As Christmas approaches: Electrical systems engineer, Chukwuemeka Eze, believes the status quo could remain as the end of year approaches.

However, he told Nairametrics that it is important for all Nigerians to be aware of the situation so they can push for policy implementation action steps that will trickle down the electricity sector value chain for the benefit of on-grid and off-grid power consumers. He said:

“Due to a lack of modern infrastructure, Nigeria still depends a lot on imports of processed natural gas, and equipment needed in the electricity sector. If the forex rate is unstable, it affects even the end consumers. That should be a source of concern for everyone that has the power and authority to do something. Nigerians are already dealing with a lot.”

Akomolafe shares the belief that the country’s forex issues will not change significantly through Christmas. He projects a rather gloomy outlook for the Christmas season as well as Q1/2023:

“Nigerians should not anticipate systemic changes to the grid’s electrical supply through the holiday season. According to expert analysis, a further depreciation of the Naira is anticipated going into Q1 2023, which would put more pressure on the operational cost of the value chain. As a result, the value chain’s participants may be forced to delay scheduled outages or descope or cancel some maintenance programs due to this cost pressure, which might eventually impact system reliability.”

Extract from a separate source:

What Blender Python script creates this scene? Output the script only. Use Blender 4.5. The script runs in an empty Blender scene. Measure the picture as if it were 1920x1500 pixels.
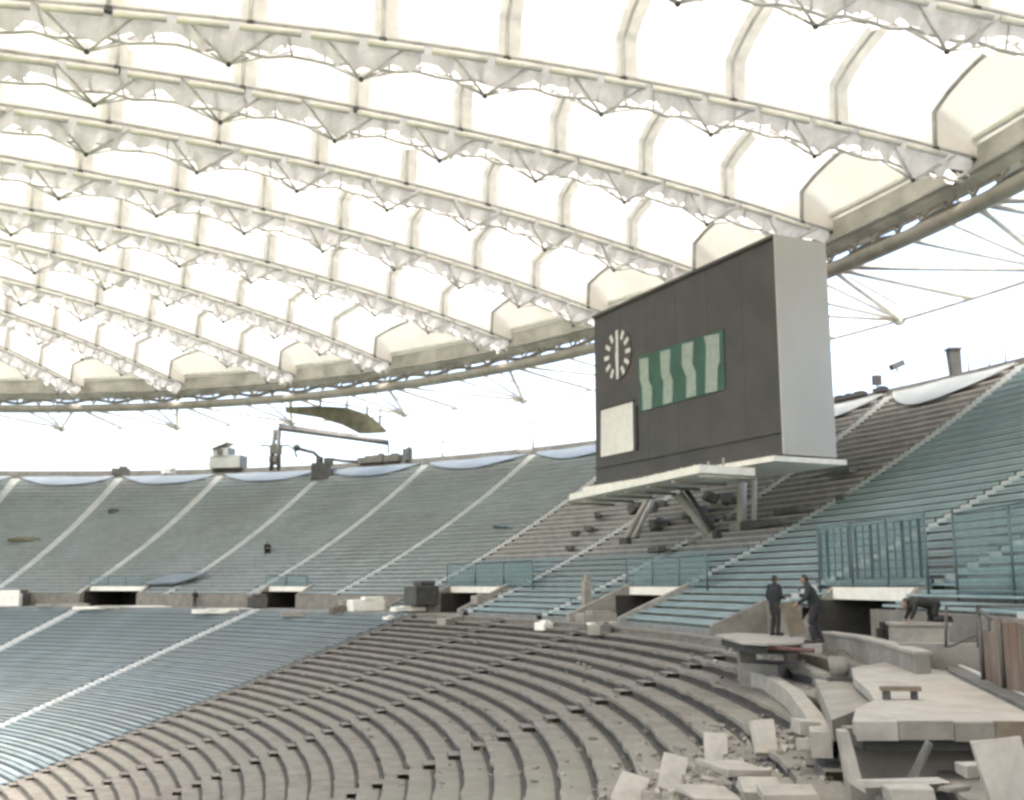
import bpy, bmesh, math, random
from math import sin, cos, pi, radians, atan, atan2, hypot
from mathutils import Vector, Matrix
random.seed(7)
S = bpy.context.scene
COL = S.collection
# ------------------------------------------------------------------ camera, light, exposure
F = 2000.0; YH = 1098.4
PITCH = atan((YH - 750) / F)
cam_d = bpy.data.cameras.new("camera"); cam = bpy.data.objects.new("camera", cam_d); COL.objects.link(cam)
cam_d.sensor_width = 36; cam_d.lens = 36 * F / 1920
cam_d.clip_start = 0.1; cam_d.clip_end = 4000
cam.location = (0, 0, 0); cam.rotation_euler = (pi/2 + PITCH, 0, 0)
S.camera = cam
S.view_settings.view_transform = 'Standard'; S.view_settings.look = 'None'
S.view_settings.gamma = 1; S.view_settings.exposure = 2.62
SUN_EL, SUN_AZ = radians(63), radians(205)      # azimuth clockwise from +y
W = bpy.data.worlds.new("World"); S.world = W; W.use_nodes = True
nt = W.node_tree; nt.nodes.clear()
wo = nt.nodes.new('ShaderNodeOutputWorld'); wb = nt.nodes.new('ShaderNodeBackground'); sk = nt.nodes.new('ShaderNodeTexSky')
sk.sky_type = 'NISHITA'; sk.sun_disc = False; sk.sun_elevation = SUN_EL; sk.sun_rotation = SUN_AZ
sk.dust_density = 6.5; sk.air_density = 1.0; sk.ozone_density = 0.0
wb.inputs[1].default_value = 0.15
nt.links.new(sk.outputs[0], wb.inputs[0]); nt.links.new(wb.outputs[0], wo.inputs[0])
sd = bpy.data.lights.new("sun", 'SUN'); so = bpy.data.objects.new("sun", sd); COL.objects.link(so)
sd.energy = 1.5; sd.angle = radians(25); sd.color = (1, .955, .88)
sv = Vector((sin(SUN_AZ)*cos(SUN_EL), cos(SUN_AZ)*cos(SUN_EL), sin(SUN_EL)))
so.rotation_euler = sv.to_track_quat('Z', 'Y').to_euler()
try:
    S.cycles.filter_width = 3.0
except Exception: pass

# ------------------------------------------------------------------ materials
def nd(nt, t, **k):
    n = nt.nodes.new(t)
    for a, b in k.items(): setattr(n, a, b)
    return n
def mat(name, c1, c2=None, scale=1.0, rough=.8, metal=0, detail=6, bump=0, bscale=8, stains=None, c3=None, stretch=None):
    m = bpy.data.materials.new(name); m.use_nodes = True; t = m.node_tree
    b = t.nodes['Principled BSDF']; b.inputs['Roughness'].default_value = rough; b.inputs['Metallic'].default_value = metal
    c2 = c2 or tuple(x*.75 for x in c1)
    tc = nd(t, 'ShaderNodeTexCoord'); vec = tc.outputs['Object']
    if stretch:
        mp = nd(t, 'ShaderNodeMapping'); mp.inputs['Scale'].default_value = stretch
        t.links.new(vec, mp.inputs[0]); vec = mp.outputs[0]
    no = nd(t, 'ShaderNodeTexNoise'); no.inputs['Scale'].default_value = scale; no.inputs['Detail'].default_value = detail; no.inputs['Roughness'].default_value = .65
    t.links.new(vec, no.inputs['Vector'])
    rp = nd(t, 'ShaderNodeValToRGB'); rp.color_ramp.elements[0].position = .36; rp.color_ramp.elements[1].position = .64
    rp.color_ramp.elements[0].color = (*c2, 1); rp.color_ramp.elements[1].color = (*c1, 1)
    t.links.new(no.outputs['Fac'], rp.inputs[0]); out = rp.outputs[0]
    if stains:
        n2 = nd(t, 'ShaderNodeTexNoise'); n2.inputs['Scale'].default_value = stains[0]; n2.inputs['Detail'].default_value = 4
        t.links.new(tc.outputs['Object'], n2.inputs['Vector'])
        r2 = nd(t, 'ShaderNodeValToRGB'); r2.color_ramp.elements[0].position = .45; r2.color_ramp.elements[1].position = .62
        r2.color_ramp.elements[0].color = (0, 0, 0, 1); r2.color_ramp.elements[1].color = (1, 1, 1, 1)
        t.links.new(n2.outputs['Fac'], r2.inputs[0])
        mx = nd(t, 'ShaderNodeMixRGB'); mx.inputs[2].default_value = (*stains[1], 1)
        mm = nd(t, 'ShaderNodeMath', operation='MULTIPLY'); mm.inputs[1].default_value = stains[2]
        t.links.new(r2.outputs[0], mm.inputs[0]); t.links.new(mm.outputs[0], mx.inputs[0]); t.links.new(out, mx.inputs[1]); out = mx.outputs[0]
    t.links.new(out, b.inputs['Base Color'])
    if bump:
        n3 = nd(t, 'ShaderNodeTexNoise'); n3.inputs['Scale'].default_value = bscale; n3.inputs['Detail'].default_value = 8
        bp_ = nd(t, 'ShaderNodeBump'); bp_.inputs['Strength'].default_value = bump; bp_.inputs['Distance'].default_value = .05
        t.links.new(tc.outputs['Object'], n3.inputs['Vector']); t.links.new(n3.outputs['Fac'], bp_.inputs['Height']); t.links.new(bp_.outputs[0], b.inputs['Normal'])
    return m
def membrane(name, col, trans, diff, rough_n=.25):
    m = bpy.data.materials.new(name); m.use_nodes = True; t = m.node_tree; t.nodes.clear()
    o = nd(t, 'ShaderNodeOutputMaterial'); mx = nd(t, 'ShaderNodeMixShader'); d = nd(t, 'ShaderNodeBsdfDiffuse'); tr = nd(t, 'ShaderNodeBsdfTranslucent')
    tc = nd(t, 'ShaderNodeTexCoord'); no = nd(t, 'ShaderNodeTexNoise'); no.inputs['Scale'].default_value = rough_n; no.inputs['Detail'].default_value = 5
    rp = nd(t, 'ShaderNodeValToRGB'); rp.color_ramp.elements[0].position = .3; rp.color_ramp.elements[1].position = .7
    rp.color_ramp.elements[0].color = (*[x*.82 for x in col], 1); rp.color_ramp.elements[1].color = (*col, 1)
    t.links.new(tc.outputs['Object'], no.inputs['Vector']); t.links.new(no.outputs['Fac'], rp.inputs[0])
    t.links.new(rp.outputs[0], d.inputs[0]); t.links.new(rp.outputs[0], tr.inputs[0])
    mx.inputs[0].default_value = trans
    t.links.new(d.outputs[0], mx.inputs[1]); t.links.new(tr.outputs[0], mx.inputs[2]); t.links.new(mx.outputs[0], o.inputs[0])
    return m
def glassmat(name, col, alpha):
    m = bpy.data.materials.new(name); m.use_nodes = True; t = m.node_tree; t.nodes.clear()
    o = nd(t, 'ShaderNodeOutputMaterial'); mx = nd(t, 'ShaderNodeMixShader'); d = nd(t, 'ShaderNodeBsdfPrincipled'); tr = nd(t, 'ShaderNodeBsdfTransparent')
    d.inputs['Base Color'].default_value = (*col, 1); d.inputs['Roughness'].default_value = .15
    tr.inputs[0].default_value = (.90, .955, .955, 1)
    tc = nd(t, 'ShaderNodeTexCoord'); no = nd(t, 'ShaderNodeTexNoise'); no.inputs['Scale'].default_value = .9; no.inputs['Detail'].default_value = 4
    mr = nd(t, 'ShaderNodeMapRange'); mr.inputs[1].default_value = .3; mr.inputs[2].default_value = .7; mr.inputs[3].default_value = alpha*.6; mr.inputs[4].default_value = alpha*1.3
    t.links.new(tc.outputs['Object'], no.inputs['Vector']); t.links.new(no.outputs['Fac'], mr.inputs[0]); t.links.new(mr.outputs[0], mx.inputs[0])
    t.links.new(tr.outputs[0], mx.inputs[1]); t.links.new(d.outputs[0], mx.inputs[2]); t.links.new(mx.outputs[0], o.inputs[0])
    return m
M = {}
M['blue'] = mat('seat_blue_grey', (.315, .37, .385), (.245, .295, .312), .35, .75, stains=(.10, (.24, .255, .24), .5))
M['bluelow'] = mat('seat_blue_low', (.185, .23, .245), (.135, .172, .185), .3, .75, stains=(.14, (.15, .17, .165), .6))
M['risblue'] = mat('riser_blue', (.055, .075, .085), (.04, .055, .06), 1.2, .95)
M['teal'] = mat('seat_teal', (.235, .315, .33), (.175, .245, .26), .5, .7, stains=(.15, (.22, .25, .25), .5))
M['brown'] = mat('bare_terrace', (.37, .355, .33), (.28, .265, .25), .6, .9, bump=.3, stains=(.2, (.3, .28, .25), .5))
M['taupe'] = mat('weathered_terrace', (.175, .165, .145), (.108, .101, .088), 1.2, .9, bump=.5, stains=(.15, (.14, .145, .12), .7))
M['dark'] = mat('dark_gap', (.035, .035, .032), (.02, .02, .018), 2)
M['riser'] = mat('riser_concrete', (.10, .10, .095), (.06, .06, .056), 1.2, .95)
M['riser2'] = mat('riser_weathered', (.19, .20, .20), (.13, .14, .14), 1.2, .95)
M['steel2'] = mat('web_steel_pale', (.60, .60, .58), (.42, .42, .41), .8, .5)
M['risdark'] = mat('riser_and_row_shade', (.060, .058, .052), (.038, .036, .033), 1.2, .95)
M['pale'] = mat('pale_concrete', (.27, .262, .238), (.18, .174, .158), 1.5, .9, bump=.3, stains=(.9, (.22, .2, .17), .5))
M['aisle'] = mat('aisle_concrete', (.38, .40, .40), (.30, .325, .325), 1.0, .9)
M['conc'] = mat('grey_concrete', (.20, .193, .175), (.13, .125, .112), 1.5, .9, bump=.4, stains=(.5, (.13, .12, .1), .5))
M['white'] = mat('white_paint', (.72, .71, .66), (.6, .59, .54), 1.5, .5)
M['skyblue'] = mat('pale_blue_sheet', (.105, .135, .155), (.085, .11, .125), .8, .6)
M['steel'] = mat('roof_steel', (.38, .38, .35), (.25, .25, .23), .8, .5)
M['olive'] = mat('ring_steel_olive', (.30, .285, .25), (.20, .19, .16), .5, .55, stains=(.25, (.3, .29, .26), .6))
M['ringlight'] = mat('ring_plate_grey', (.52, .51, .47), (.36, .355, .32), .4, .5, stains=(.3, (.2, .19, .16), .6))
M['black'] = mat('black_joint', (.03, .03, .03), (.02, .02, .02), 3, .6)
M['mem'] = membrane('roof_membrane', (.86, .845, .785), .33, 0)
M['memend'] = membrane('roof_end_membrane', (.74, .71, .62), .20, 0)
M['ribshade'] = membrane('rib_shade_membrane', (.80, .79, .755), .29, 0, 1.5)
M['skirt'] = membrane('truss_skirt', (.66, .655, .65), .28, 0, 1.5)
M['board'] = mat('scoreboard_black', (.035, .035, .036), (.024, .025, .026), .4, .45, stains=(.5, (.05, .045, .045), .5))
M['boardside'] = mat('scoreboard_side_grey', (.39, .39, .37), (.35, .35, .335), .3, .5, stretch=(.6, .6, .3))
M['green'] = mat('display_green', (.02, .085, .06), (.015, .06, .045), 1, .6)
M['digit'] = mat('display_white', (.26, .32, .29), (.20, .25, .225), 3, .6)
M['panelwhite'] = mat('clock_white', (.62, .62, .60), (.54, .54, .53), 2, .6)
M['glass'] = glassmat('balustrade_glass', (.20, .26, .27), .26)
M['bluesteel'] = mat('blue_steel', (.07, .11, .125), (.045, .075, .09), 2, .5)
M['rust'] = mat('rusty_brown', (.13, .085, .062), (.075, .05, .038), 1.5, .85, stretch=(3, 3, .6), stains=(1.2, (.15, .13, .105), .6))
M['wood'] = mat('timber', (.135, .115, .085), (.09, .075, .055), 3, .85, stretch=(1, 6, 1))
M['red'] = mat('red_board', (.10, .045, .04), (.07, .03, .028), 3, .8)
M['skin'] = mat('skin', (.22, .14, .10), (.18, .11, .08), 6, .6)
M['jean'] = mat('dark_blue_cloth', (.014, .015, .02), (.01, .011, .014), 4, .9)
M['darkcloth'] = mat('dark_cloth', (.013, .014, .013), (.009, .010, .009), 4, .9)
M['greencloth'] = mat('dark_green_cloth', (.014, .02, .018), (.009, .014, .012), 4, .9)
M['khaki'] = mat('khaki_cloth', (.026, .024, .017), (.018, .016, .012), 4, .9)
M['purple'] = mat('purple_grey_cloth', (.02, .019, .025), (.014, .013, .018), 4, .9)
M['whitecloth'] = mat('white_cloth', (.6, .6, .6), (.5, .5, .5), 4, .9)
M['hair'] = mat('dark_hair', (.02, .015, .012), (.012, .01, .008), 6, .7)
M['cabin'] = mat('cabin_panel', (.15, .165, .16), (.13, .145, .14), 1, .7)
M['ground'] = mat('earth', (.20, .18, .13), (.13, .12, .08), .05, 1, stains=(.02, (.1, .13, .06), .6))
M['grass'] = mat('pitch_grass', (.06, .11, .03), (.045, .08, .025), .1, 1)
M['tarp'] = mat('olive_tarp', (.14, .135, .085), (.07, .07, .045), .8, .8)
M['darksteel'] = mat('dark_steel', (.06, .06, .055), (.035, .035, .033), 2, .6)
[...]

“The focus of policymakers is currently not on governance but on winning the upcoming general elections in February 2023. Experience from previous election cycles indicates that it is not aberrant to witness landmark announcements, major commissioning projects, and equipment startups, primarily in the electricity and energy sector, to score political points in anticipation of the upcoming election.

The jostling for political victory means that the government may likely effect no new significant monetary changes which can alter the current monetary policy trajectory.”

Akomolafe anticipates a worse situation than Nigeria’s current forex challenges after the presidential election.